My parents like to have plum blossoms and other flowers throughout the house. In January, it feels like spring inside. They like to invite extended family and guests over. There is the casual exchange of gifts – usually tea, pastries, fruit baskets to go along with well wishes, good luck, and prosperity for the rest of the new year.

As everyone nibbles on food and pastries, children run in and out playing, they greet new guests or adults and usually collect red envelopes from the adults with money in it. There isn’t a presentation or a “time” to open gifts. It just happens casually over normal exchanges and interactions. The amount of money in the red envelope doesn’t really matter either. It is about the community of elders who are thinking of you (your aunts, uncles, godparents, etc.) and want to wish good things in your future (whatever they are).

Plum Blossoms. Photo cred: Tesselaar Flowers

What is a fond or favorite childhood memory you have about Chinese New Year? 

My fondest memories are the moments the day after when there are no more guests, and leftovers are strewn all over the kitchen. When I am too full to eat another bite and feel the need to go walk it off. My parents and I end up sitting around drinking tea.

We chat, and our entertainment is the previous year’s zodiac predictions. We keep tabs on what did or didn’t happen. We have a good chuckle. The funny thing is it doesn’t have to be Tet or Chinese New Year for my mom to end every phone conversation or when I leave to go to the airport with the usual: “Bye honey. Good luck, okay?”

Is gifting a part of the Chinese New Year celebrations? If so, what types of gifts and gifting rituals?

Gifting is always a part of the celebration. Usually, the guests come with gifts, and if you are visiting someone you should bring gifts.
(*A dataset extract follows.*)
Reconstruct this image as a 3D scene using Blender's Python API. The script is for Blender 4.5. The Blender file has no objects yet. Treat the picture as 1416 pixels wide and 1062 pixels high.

The color RED is very important and symbolizes good luck. Pink and Red flowers, red tins of tea, red wrapped cookies, red paper envelopes…when we were little my mother would dress us in red — it is as if you are manifesting your own good luck energy surrounded by all the red and good wishes.

Note: This Chinese New Year Sparkles Tokki wrap can easily fit cookies, tea, and many other special Chinese New Year gifts.

Chinese New Year Sparkles Tokki Wrap

What rituals and traditions are most important to you?

Over the years, our family traditions have been modified a bit. When I was little, my parents used to take us to Temple to see the fireworks and dragon parade. But as my parents aged, we have simplified our celebrations. My parents still like to give their grandchildren red envelopes. My mother now buys pastries, or we bring them, she doesn’t hand make them anymore.

My parents like to skim over the zodiac and astrology charts for each of us and the grandchildren — and my siblings and I predict, laugh and tease each other about what the charts say. And then we have a family dinner. Just like Thanksgiving and Christmas, it is an opportunity to connect.

Red Envelope. Photo cred: Ted.com

And, finally…Food! Are there any particular foods that you make in celebration of the Chinese New Year?

Food – especially dessert –  is central to the celebration. I have to be ready to embrace lots of gluten during this time!!

Some of the yummy desserts my mom would make or buy are sponge cake, sesame balls, banana tapioca with coconut, or glutinous rice balls with sweet ginger syrup.

(Loann was awesome enough to include some cool links to recipes, which we’ve included below. Make your own Lunar New Year treats!)

Paper-Wrapped Sponge Cake:

Paper Wrapped Sponge Cake. Photo cred: O&O Eats

Paper wrapped sponge cake is a type of Chinese pastry. It is one of the most common pastries served in Hong Kong. It can also be found in most Chinatown bakery shops. In essence, it is a chiffon cake baked in a paper cup. In the bakeries of Chinatown, San Francisco, it is commonly referred to as "sponge cake.” 

Glutinous Rice Balls in Syrup:

Chinese: Tang Yuan
Vietnamese: Che troi nuoc

These sweet rice balls are the hallmark dessert of the New Year celebration. They’re the sugary equivalent of a dumpling, often infused with black sesame, red bean, or ground peanuts. It's an auspicious dessert because the round shape of the delicacy signifies unity within the family.

There are variations of different fillings, the Chinese version uses black sesame inside. Taiwanese and Vietnamese version has mung bean filling.

It's usually simply served in the water it was boiled in but can also be boiled in a sweetened syrup flavored with ginger, fermented sweet rice, or red bean.

Black Sesame Glutinous Rice Balls (TANG YUAN). Photo cred: Huang Kitchen by Angie Liew

Steamed Rice Cake:

Chinese: Nian gao
Nian gao, sometimes translated as year cake or Chinese New Year's cake, is a food prepared from glutinous rice flour and consumed in Chinese cuisine. While it can be eaten all year round, traditionally it is most popular during Chinese New Year. 

Vietnamese: Banh Bo Hap
Steamed rice cakes with honey-comb like texture, infused with creamy coconut milk. Vietnamese steam rice cakes are originally from Southern China and gained its popularity through the Vietnam region, especially Southern Vietnam.

Sesame Rice Balls:

Chinese: Jian Dui
Vietnamese: Banh Cam

This chewy-yet-crispy dessert is a staple year-round but is especially enjoyed for Lunar New Year. It is traditionally filled with a sweetened red bean paste and coated in sesame seeds.

Sesame Balls Recipe (Vietnamese Bánh Cam). Photo cred: HungryHuy

Egg Tarts:

The egg tart is a kind of custard tart found in Greater China deriving from the English custard tart and the Portuguese pastel de nata. The dish consists of an outer pastry crust filled with egg custard.

Fruit Baskets:

Certain fruits are eaten during the Chinese New Year period, such as tangerines, oranges, and pomelos. They are selected as they are particularly round and "golden" in color which symbolizes fullness and wealth.

Thank you so much, Loann! Happy Chinese New Year and Tet to you and your family!